See also Senator Sheldon Whitehouse’s Captured: The Corporate Capture of AmericanDemocracy to see how the abuse of power often tied to wealth and privilege  has infiltrated and ‘captured’  the executive agencies and the courts. It’s the reason that so many books are coming out that focus on the death or dying of democracy.

Captured

The recent Supreme Court brou-ha-ha is a clear example of using power to squash the minority. It started when the Senate majority refused to hold a hearing and vote on President Obama’s nomination of Merick Garland in 2016. The abuse of power has grown with the Republican erasure of the filibuster rule and then consummated in the rush job to get  Mr. Kavanagh on the bench without the full review of  documents of his past record, or a thorough investigation of allegations regarding sexual assault and drinking.

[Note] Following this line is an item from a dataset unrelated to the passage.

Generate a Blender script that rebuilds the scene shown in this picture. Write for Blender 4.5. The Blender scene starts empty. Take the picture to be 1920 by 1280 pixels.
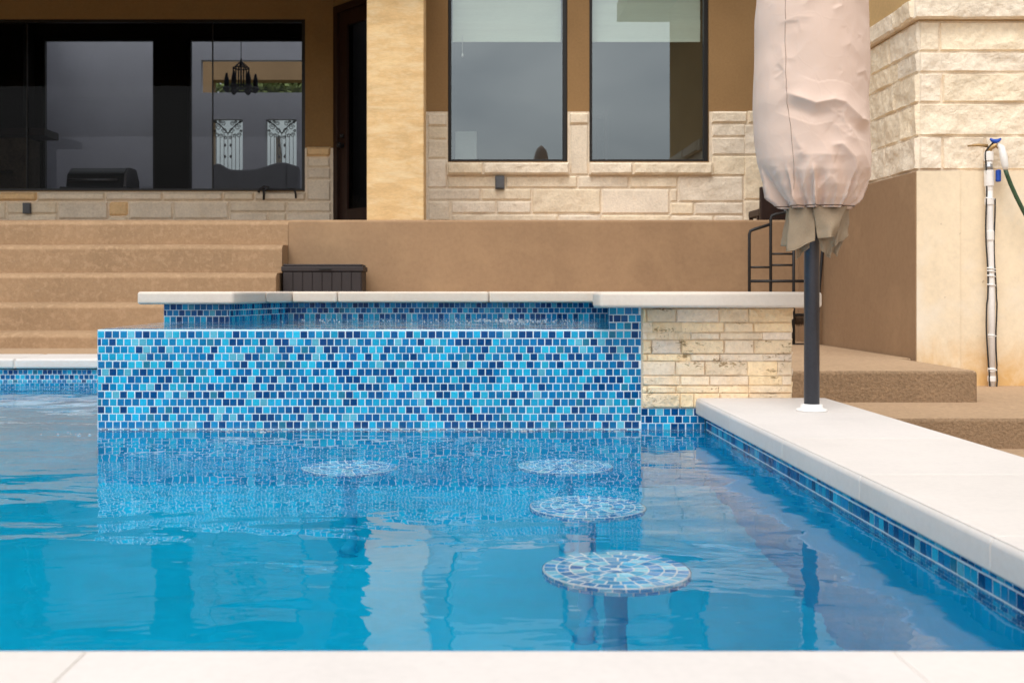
import bpy, math, random
from math import sin, cos, pi, radians, sqrt, exp, atan2
from mathutils import Vector, noise, Matrix

random.seed(7)
U = 0.00195            # metres per photo pixel at the spa's front face
D = 4.16               # distance camera - spa face
CZ = 260 * U           # eye height above the water (z = 0)
VX, VY = 875.0, 545.0  # where the pool's long edges vanish in the photo


def XU(px, r): return (px - VX) * r * U
def ZU(py, r): return CZ - (py - VY) * r * U
def H(h): return (260 - h) * U
def W(px, py, r): return Vector((XU(px, r), D * r, ZU(py, r)))


scene = bpy.context.scene
col = scene.collection

# ------------------------------------------------------------------ helpers
def tag(o, label=None, cat=None, group=None, kind=None):
    if label: o['label'] = label
    if cat: o['category'] = cat
    if group: o['group'] = group
    if kind: o['kind'] = kind
    return o


def thing(name, loc, label, cat, group=None):
    o = bpy.data.objects.new(name, None)
    o.empty_display_size = 0.1
    o.location = loc
    col.objects.link(o)
    return tag(o, label, cat, group)


def wloc(o):
    v = Vector((0, 0, 0))
    while o is not None:
        v += Vector(o.location)
        o = o.parent
    return v


class MB:
    def __init__(s):
        s.v = []; s.f = []; s.c = []; s.m = []

    def add(s, verts, faces, c=None, m=0):
        b = len(s.v)
        s.v.extend([tuple(p) for p in verts])
        for f in faces:
            s.f.append(tuple(i + b for i in f))
            s.c.append(c or (1, 1, 1)); s.m.append(m)

    def quad(s, a, b, c_, d, c=None, m=0):
        s.add([a, b, c_, d], [(0, 1, 2, 3)], c, m)

    def box(s, x0, x1, y0, y1, z0, z1, c=None, m=0):
        v = [(x0, y0, z0), (x1, y0, z0), (x1, y1, z0), (x0, y1, z0), (x0, y0, z1), (x1, y0, z1), (x1, y1, z1), (x0, y1, z1)]
        s.add(v, [(0, 3, 2, 1), (4, 5, 6, 7), (0, 1, 5, 4), (1, 2, 6, 5), (2, 3, 7, 6), (3, 0, 4, 7)], c, m)

    def prism(s, pts, z0, z1, c=None, m=0):
        # pts counter-clockwise seen from above
        n = len(pts)
        v = [(p[0], p[1], z0) for p in pts] + [(p[0], p[1], z1) for p in pts]
        f = [tuple(range(n - 1, -1, -1)), tuple(range(n, 2 * n))]
        for i in range(n):
            j = (i + 1) % n
            f.append((i, j, n + j, n + i))
        s.add(v, f, c, m)

    def xprism(s, prof, x0, x1, c=None, m=0):
        # prof: list of (y,z); extruded along x
        n = len(prof)
        v = [(x0, p[0], p[1]) for p in prof] + [(x1, p[0], p[1]) for p in prof]
        f = [tuple(range(n)), tuple(range(2 * n - 1, n - 1, -1))]
        for i in range(n):
            j = (i + 1) % n
            f.append((j, i, n + i, n + j))
        s.add(v, f, c, m)

    def yprism(s, prof, y0, y1, c=None, m=0):
        # prof: list of (x,z); extruded along y
        n = len(prof)
        v = [(p[0], y0, p[1]) for p in prof] + [(p[0], y1, p[1]) for p in prof]
        f = [tuple(range(n - 1, -1, -1)), tuple(range(n, 2 * n))]
        for i in range(n):
            j = (i + 1) % n
            f.append((i, j, n + j, n + i))
        s.add(v, f, c, m)

    def tube(s, path, rad, seg=10, c=None, m=0, caps=True):
        path = [Vector(p) for p in path]
        n = len(path)
        rads = rad if isinstance(rad, (list, tuple)) else [rad] * n
        t0 = (path[1] - path[0]).normalized()
        up = Vector((0, 0, 1)) if abs(t0.z) < 0.9 else Vector((0, 1, 0))
        a = t0.cross(up).normalized()
        verts = []
        for i, p in enumerate(path):
            t = (path[min(i + 1, n - 1)] - path[max(i - 1, 0)]).normalized()
            a = (a - t * a.dot(t)).normalized()
            b = t.cross(a)
            for k in range(seg):
                w = 2 * pi * k / seg
                verts.append(p + (a * cos(w) + b * sin(w)) * rads[i])
        f = []
        for i in range(n - 1):
            for k in range(seg):
                k2 = (k + 1) % seg
                f.append((i * seg + k, i * seg + k2, (i + 1) * seg + k2, (i + 1) * seg + k))
        if caps:
            f.append(tuple(range(seg - 1, -1, -1)))
            f.append(tuple((n - 1) * seg + k for k in range(seg)))
        s.add(verts, f, c, m)

    def lathe(s, prof, cx, cy, seg=32, c=None, m=0):
        # prof: (radius, z) from bottom to top
        verts = []; f = []
        for (r, z) in prof:
            for k in range(seg):
                w = 2 * pi * k / seg
                verts.append((cx + r * cos(w), cy + r * sin(w), z))
        for i in range(len(prof) - 1):
            for k in range(seg):
                k2 = (k + 1) % seg
                f.append((i * seg + k, i * seg + k2, (i + 1) * seg + k2, (i + 1) * seg + k))
        f.append(tuple(range(seg - 1, -1, -1)))
        f.append(tuple((len(prof) - 1) * seg + k for k in range(seg)))
        s.add(verts, f, c, m)

    def build(s, name, mats, parent=None, smooth=False, bevel=0, seg=3, auto=None):
        if not isinstance(mats, (list, tuple)): mats = [mats]
        xs = [p[0] for p in s.v]; ys = [p[1] for p in s.v]; zs = [p[2] for p in s.v]
        off = Vector(((min(xs) + max(xs)) / 2, (min(ys) + max(ys)) / 2, min(zs)))
        me = bpy.data.meshes.new(name)
        me.from_pydata([(p[0] - off.x, p[1] - off.y, p[2] - off.z) for p in s.v], [], s.f)
        for mt in mats: me.materials.append(mt)
        me.polygons.foreach_set('material_index', s.m)
        if smooth: me.polygons.foreach_set('use_smooth', [True] * len(s.f))
        at = me.attributes.new('tint', 'FLOAT_COLOR', 'FACE')
        fl = []
        for c in s.c: fl.extend((c[0], c[1], c[2], 1.0))
        at.data.foreach_set('color', fl)
        me.update()
        o = bpy.data.objects.new(name, me)
        col.objects.link(o)
        if parent is not None:
            o.parent = parent
            o.location = off - wloc(parent)
        else:
            o.location = off
        if bevel:
            b = o.modifiers.new('bevel', 'BEVEL')
            b.width = bevel; b.segments = seg; b.limit_method = 'ANGLE'; b.angle_limit = radians(35)
            b.harden_normals = False
            me.polygons.foreach_set('use_smooth', [True] * len(s.f))
            wn = o.modifiers.new('normals', 'WEIGHTED_NORMAL'); wn.keep_sharp = True
        return o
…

Moving to a world where we look at power as not one of “power over” but rather as “power with” is a major step. Perhaps nowhere is this most visible than with the global concerns over climate change. Just last month we saw the release of the International Panel on Climate Change’s recent report that sees catastrophe less than a generation away if we don’t dramatically reverse direction in our consumption and release of carbon. This is not something one community or one nation can adequately confront. It should unite us as one human family on a single planet with a shared future. Does one nation believe it can or should try to survive the potential catastrophe alone? Especially if that nation is more responsible per capita than any other nation for the coming catastrophe?

Economist Jared Bernstein made an interesting point years ago describing basic worldviews distinctions between YOYO’s and WITT’s. YOYO’s Bernstein says, are those that believe that You're On Your Own, the pull-yourself-up-by-the- bootstraps approach and that hard work is all that is necessary for success. WITT’s, Bernstein argues, believe that We’re  In This Together and believe more in fundamental democracy and giving a hand-up as captured in the New Deal.


Roosevelt expanded that idea from application within the U.S. to consideration for a global family. While the US was a main driver of this post-WWII effort, we reserved for ourselves and the other four permanent members of the UN Security Council, a power-over veto that has hampered the possibility of reaching the promise from which the UN was born. This perhaps was cornerstone of what has been the US belief in its own exceptionalism. Unfortunately it is an anathema of a truly global democracy that Roosevelt hope to evolve. In recent years as Philippe Sands so clearly depicts as does Professor Stephen Walt of Harvard  in his new tome, The Hell of Good Intentions: America’s Foreign Policy Elite and the Decline of U.S. Primacy (2018), America has defied international agreements whenever they are inconvenient. It’s an abuse of power and the rest of the world recognizes the hypocrisy, even if we citizens are in denial.